O colaborador tem de ser, obrigatoriamente, informado pela empresa de que está a ser «monitorizado». Além disso, a empresa é obrigada a ter um regulamento interno sobre a sua política de monitorização das comunicações dos colaboradores e estes têm de saber da sua existência.

 

O que diz o Código do Trabalho relativamente a este assunto?
Como sabemos, os tempos evoluem, mas a verdade é que decisões como esta, parecem cada vez mais improváveis em Portugal. De facto, o Código do Trabalho defende a reserva da intimidade da vida privada através do artigo 16º.

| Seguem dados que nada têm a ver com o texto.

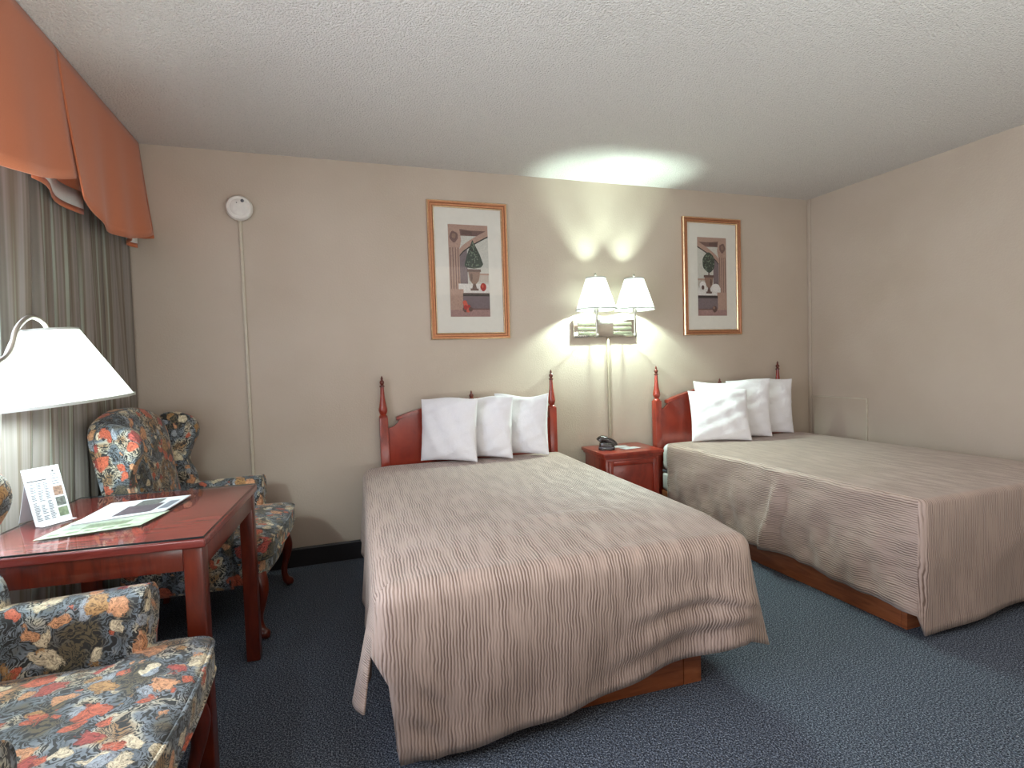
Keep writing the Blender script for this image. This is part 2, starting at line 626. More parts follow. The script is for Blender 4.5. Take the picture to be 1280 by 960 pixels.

Além de salvaguardar que o trabalhador e o empregador devem respeitar os direitos de personalidade de ambas as partes, refere ainda que cabe a ambos guardar reserva quanto à intimidade da vida privada.

Não esquecendo que «o direito à reserva da intimidade da vida privada abrange quer o acesso, quer a divulgação de aspectos atinentes à esfera íntima e pessoal das partes, nomeadamente relacionados com a vida familiar, afectiva e sexual, com o estado de saúde e com as convicções políticas e religiosas.»

Por outro lado, o artigo 17º do Código do Trabalho está totalmente relacionado com a Protecção de Dados Pessoais e refere que o empregador não pode exigir a um trabalhador que preste informações relativas à sua vida privada, salvo quando estas sejam «estritamente necessárias e relevantes para avaliar a respectiva aptidão no que respeita à execução do contrato de trabalho e seja fornecida por escrito a respectiva fundamentação».

A verdade é que os tempos estão a evoluir e há decisões que parecem improváveis em Portugal. Contudo, a legislação laboral portuguesa defende os chamados «direitos de personalidade dos trabalhadores» – proibindo assim práticas intrusivas por parte dos empregadores.

Por exemplo: a lei diz que o trabalhador goza do «direito de reserva e confidencialidade relativamente ao conteúdo das mensagens de natureza pessoal e acesso a informação de carácter não profissional que envie, receba ou consulte, nomeadamente através do correio electrónico».

Assim, o empregador pode estabelecer regras de utilização dos meios de comunicação, sobretudo dos emails, mas está proibido de aceder ao conteúdo das mensagens de teor pessoal que o trabalhador receba ou envie. Aliás, isto será assim mesmo que os meios utilizados sejam propriedade da entidade patronal e ainda que, por exemplo, o trabalhador utilize o email da empresa.

Este princípio só poderá ser quebrado, excepcionalmente, quando existam interesses mais importantes, como no caso de suspeita de prática de crimes em que exista um mandado que permita o acesso.

Sempre que exista algum tipo de controlo ou monitorização (como já referimos), os trabalhadores deverão ser informados de forma antecipada.

Restrições impostas às empresas portuguesas
Para a sua empresa poder ler os seus emails pessoais, tem de obter uma autorização da Comissão Nacional de Protecção de Dados, que sugere sempre estratégias não invasivas de monitorização.

Em algumas empresas, a opção para evitar usos pessoais de meios da empresa tem sido bloquear certos domínios de internet ou o download de software.

Registos em newsletters e download de aplicativos
Independentemente do que diz a lei, é sempre aconselhável que sempre que se registe em algum site, ou em alguma newsletter ou noutro serviço que não esteja directamente relacionado com o seu trabalho, use o seu email pessoal e não o da empresa.

As empresas deverão ter políticas bem definidas, se possível descritas nos contratos de trabalho, que detalhem exactamente o que é permitido fazer com os seus dispositivos de trabalho como os computadores e os telemóveis e o que não é.